[BEGIN]
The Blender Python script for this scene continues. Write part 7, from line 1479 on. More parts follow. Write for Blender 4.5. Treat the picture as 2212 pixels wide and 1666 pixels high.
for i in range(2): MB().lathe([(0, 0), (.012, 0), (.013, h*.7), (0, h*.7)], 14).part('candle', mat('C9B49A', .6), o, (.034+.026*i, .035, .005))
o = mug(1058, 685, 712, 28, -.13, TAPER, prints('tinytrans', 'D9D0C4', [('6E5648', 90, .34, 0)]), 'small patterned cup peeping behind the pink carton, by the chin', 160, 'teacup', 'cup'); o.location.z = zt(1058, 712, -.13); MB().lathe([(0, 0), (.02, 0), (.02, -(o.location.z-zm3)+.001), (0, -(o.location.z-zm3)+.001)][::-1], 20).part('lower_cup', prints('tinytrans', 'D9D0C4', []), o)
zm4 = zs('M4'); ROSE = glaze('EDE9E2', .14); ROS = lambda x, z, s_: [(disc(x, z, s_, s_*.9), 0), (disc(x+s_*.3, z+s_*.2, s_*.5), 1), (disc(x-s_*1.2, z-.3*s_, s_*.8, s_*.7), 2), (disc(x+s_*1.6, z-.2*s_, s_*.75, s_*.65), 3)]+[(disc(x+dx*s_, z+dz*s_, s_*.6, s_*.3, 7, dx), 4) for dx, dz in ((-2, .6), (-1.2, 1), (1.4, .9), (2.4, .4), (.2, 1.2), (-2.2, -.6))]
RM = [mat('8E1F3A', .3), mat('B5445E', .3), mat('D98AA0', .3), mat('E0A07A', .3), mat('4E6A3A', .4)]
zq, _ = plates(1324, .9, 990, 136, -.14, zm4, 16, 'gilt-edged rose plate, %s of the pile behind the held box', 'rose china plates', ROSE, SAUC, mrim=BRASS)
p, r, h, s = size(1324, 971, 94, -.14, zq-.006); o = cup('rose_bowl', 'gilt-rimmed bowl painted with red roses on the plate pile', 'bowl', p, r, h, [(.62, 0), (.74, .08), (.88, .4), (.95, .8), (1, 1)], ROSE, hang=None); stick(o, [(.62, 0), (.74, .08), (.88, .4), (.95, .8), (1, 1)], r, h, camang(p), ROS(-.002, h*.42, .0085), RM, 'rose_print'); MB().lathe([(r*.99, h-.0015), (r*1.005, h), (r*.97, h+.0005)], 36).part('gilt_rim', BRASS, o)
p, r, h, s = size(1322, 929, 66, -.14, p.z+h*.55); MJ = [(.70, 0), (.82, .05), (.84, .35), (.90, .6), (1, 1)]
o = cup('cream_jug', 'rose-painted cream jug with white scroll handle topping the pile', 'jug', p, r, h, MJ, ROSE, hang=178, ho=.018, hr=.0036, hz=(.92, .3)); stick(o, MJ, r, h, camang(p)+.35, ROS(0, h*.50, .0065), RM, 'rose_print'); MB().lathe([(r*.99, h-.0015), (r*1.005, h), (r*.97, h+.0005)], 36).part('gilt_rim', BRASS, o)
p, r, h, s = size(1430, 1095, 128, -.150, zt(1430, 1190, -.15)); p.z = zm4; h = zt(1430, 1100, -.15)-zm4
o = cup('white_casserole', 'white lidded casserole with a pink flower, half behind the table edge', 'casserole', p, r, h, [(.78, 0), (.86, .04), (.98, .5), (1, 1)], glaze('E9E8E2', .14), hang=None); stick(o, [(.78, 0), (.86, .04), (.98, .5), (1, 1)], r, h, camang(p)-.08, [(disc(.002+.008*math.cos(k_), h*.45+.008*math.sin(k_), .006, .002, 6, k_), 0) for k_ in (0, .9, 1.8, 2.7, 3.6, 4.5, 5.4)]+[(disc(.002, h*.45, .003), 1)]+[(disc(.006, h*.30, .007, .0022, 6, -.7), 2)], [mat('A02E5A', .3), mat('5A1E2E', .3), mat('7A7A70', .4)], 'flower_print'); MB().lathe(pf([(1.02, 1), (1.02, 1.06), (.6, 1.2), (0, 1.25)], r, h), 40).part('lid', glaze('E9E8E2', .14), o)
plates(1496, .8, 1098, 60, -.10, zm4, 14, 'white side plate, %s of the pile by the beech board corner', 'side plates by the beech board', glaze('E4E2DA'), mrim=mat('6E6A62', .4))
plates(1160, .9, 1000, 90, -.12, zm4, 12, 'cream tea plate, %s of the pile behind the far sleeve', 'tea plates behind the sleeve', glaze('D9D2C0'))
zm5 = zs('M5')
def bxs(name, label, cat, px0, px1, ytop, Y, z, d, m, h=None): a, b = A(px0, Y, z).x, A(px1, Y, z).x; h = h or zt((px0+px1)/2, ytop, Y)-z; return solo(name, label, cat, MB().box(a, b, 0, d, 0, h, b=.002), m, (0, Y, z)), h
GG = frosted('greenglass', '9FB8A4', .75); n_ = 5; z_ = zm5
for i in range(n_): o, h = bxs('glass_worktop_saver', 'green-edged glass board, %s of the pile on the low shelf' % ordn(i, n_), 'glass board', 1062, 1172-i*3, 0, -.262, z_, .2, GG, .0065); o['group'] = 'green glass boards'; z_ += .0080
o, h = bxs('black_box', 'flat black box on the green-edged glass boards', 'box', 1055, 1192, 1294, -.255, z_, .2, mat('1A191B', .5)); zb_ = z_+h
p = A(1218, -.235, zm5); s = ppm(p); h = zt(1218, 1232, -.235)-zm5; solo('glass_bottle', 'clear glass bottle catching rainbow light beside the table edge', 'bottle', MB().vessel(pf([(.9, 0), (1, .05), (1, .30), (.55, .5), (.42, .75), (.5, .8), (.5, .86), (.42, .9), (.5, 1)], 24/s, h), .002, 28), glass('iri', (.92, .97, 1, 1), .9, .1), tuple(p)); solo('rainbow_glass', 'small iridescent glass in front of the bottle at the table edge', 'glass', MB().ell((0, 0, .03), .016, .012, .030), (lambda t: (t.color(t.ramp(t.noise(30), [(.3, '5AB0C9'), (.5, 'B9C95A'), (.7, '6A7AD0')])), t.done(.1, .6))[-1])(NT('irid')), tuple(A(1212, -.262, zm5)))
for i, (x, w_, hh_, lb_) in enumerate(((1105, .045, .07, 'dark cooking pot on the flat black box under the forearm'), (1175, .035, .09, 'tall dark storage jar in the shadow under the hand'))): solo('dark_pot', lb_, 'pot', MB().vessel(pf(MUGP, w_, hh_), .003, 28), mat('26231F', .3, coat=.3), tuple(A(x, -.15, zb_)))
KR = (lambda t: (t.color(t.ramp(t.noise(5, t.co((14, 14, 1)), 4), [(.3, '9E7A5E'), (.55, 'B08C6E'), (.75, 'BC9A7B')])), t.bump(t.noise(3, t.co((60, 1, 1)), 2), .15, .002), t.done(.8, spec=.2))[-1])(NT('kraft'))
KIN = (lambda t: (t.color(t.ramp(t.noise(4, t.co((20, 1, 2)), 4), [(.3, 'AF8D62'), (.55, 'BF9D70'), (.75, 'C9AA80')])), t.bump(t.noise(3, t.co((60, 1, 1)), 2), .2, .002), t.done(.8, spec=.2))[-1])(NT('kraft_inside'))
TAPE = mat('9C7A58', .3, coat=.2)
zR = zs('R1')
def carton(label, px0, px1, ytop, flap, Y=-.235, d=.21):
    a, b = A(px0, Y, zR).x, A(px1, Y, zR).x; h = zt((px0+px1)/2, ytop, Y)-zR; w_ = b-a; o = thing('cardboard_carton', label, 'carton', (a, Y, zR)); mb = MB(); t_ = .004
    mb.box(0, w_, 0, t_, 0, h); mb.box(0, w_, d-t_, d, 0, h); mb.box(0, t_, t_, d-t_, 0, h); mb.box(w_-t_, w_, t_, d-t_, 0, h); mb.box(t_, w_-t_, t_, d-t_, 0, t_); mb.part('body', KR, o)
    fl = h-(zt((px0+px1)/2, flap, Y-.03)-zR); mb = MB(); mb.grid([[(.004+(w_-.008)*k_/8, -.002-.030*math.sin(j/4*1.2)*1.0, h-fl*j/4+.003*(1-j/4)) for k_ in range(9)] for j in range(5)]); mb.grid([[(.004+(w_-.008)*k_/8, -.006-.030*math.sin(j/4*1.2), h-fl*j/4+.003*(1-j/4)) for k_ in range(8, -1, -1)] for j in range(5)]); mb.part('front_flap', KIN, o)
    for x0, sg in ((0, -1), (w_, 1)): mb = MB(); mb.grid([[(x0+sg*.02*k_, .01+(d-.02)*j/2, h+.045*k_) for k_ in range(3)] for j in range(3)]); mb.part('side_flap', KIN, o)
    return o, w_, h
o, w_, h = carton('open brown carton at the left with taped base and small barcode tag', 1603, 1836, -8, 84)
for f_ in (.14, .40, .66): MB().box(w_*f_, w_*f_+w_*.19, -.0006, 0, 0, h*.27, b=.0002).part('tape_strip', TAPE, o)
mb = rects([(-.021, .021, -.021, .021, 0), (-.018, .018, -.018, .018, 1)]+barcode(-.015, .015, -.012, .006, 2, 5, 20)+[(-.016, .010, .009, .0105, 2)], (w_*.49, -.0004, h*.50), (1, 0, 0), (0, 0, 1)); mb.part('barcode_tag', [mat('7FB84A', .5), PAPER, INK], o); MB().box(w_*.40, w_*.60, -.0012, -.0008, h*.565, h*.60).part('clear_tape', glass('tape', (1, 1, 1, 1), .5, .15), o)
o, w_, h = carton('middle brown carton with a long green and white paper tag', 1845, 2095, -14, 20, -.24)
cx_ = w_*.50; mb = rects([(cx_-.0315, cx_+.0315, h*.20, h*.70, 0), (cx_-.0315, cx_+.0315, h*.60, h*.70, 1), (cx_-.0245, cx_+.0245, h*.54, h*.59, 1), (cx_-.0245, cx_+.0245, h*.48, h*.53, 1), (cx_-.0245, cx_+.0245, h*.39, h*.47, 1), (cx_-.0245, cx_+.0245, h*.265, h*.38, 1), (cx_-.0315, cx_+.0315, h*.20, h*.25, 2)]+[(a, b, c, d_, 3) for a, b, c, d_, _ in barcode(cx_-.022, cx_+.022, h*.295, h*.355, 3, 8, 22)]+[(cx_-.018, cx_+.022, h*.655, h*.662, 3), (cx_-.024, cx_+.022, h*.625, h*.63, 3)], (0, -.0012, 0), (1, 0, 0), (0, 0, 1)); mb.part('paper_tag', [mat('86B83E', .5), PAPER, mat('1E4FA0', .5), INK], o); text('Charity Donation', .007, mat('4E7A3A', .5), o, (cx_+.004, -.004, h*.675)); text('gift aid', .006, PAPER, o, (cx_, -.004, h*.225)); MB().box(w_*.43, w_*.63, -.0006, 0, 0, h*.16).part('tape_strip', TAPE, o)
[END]
*Short problem*
Extract from the data every line where "black" shows up.

*Written reply*
o, h = bxs('black_box', 'flat black box on the green-edged glass boards', 'box', 1055, 1192, 1294, -.255, z_, .2, mat('1A191B', .5)); zb_ = z_+h
for i, (x, w_, hh_, lb_) in enumerate(((1105, .045, .07, 'dark cooking pot on the flat black box under the forearm'), (1175, .035, .09, 'tall dark storage jar in the shadow under the hand'))): solo('dark_pot', lb_, 'pot', MB().vessel(pf(MUGP, w_, hh_), .003, 28), mat('26231F', .3, coat=.3), tuple(A(x, -.15, zb_)))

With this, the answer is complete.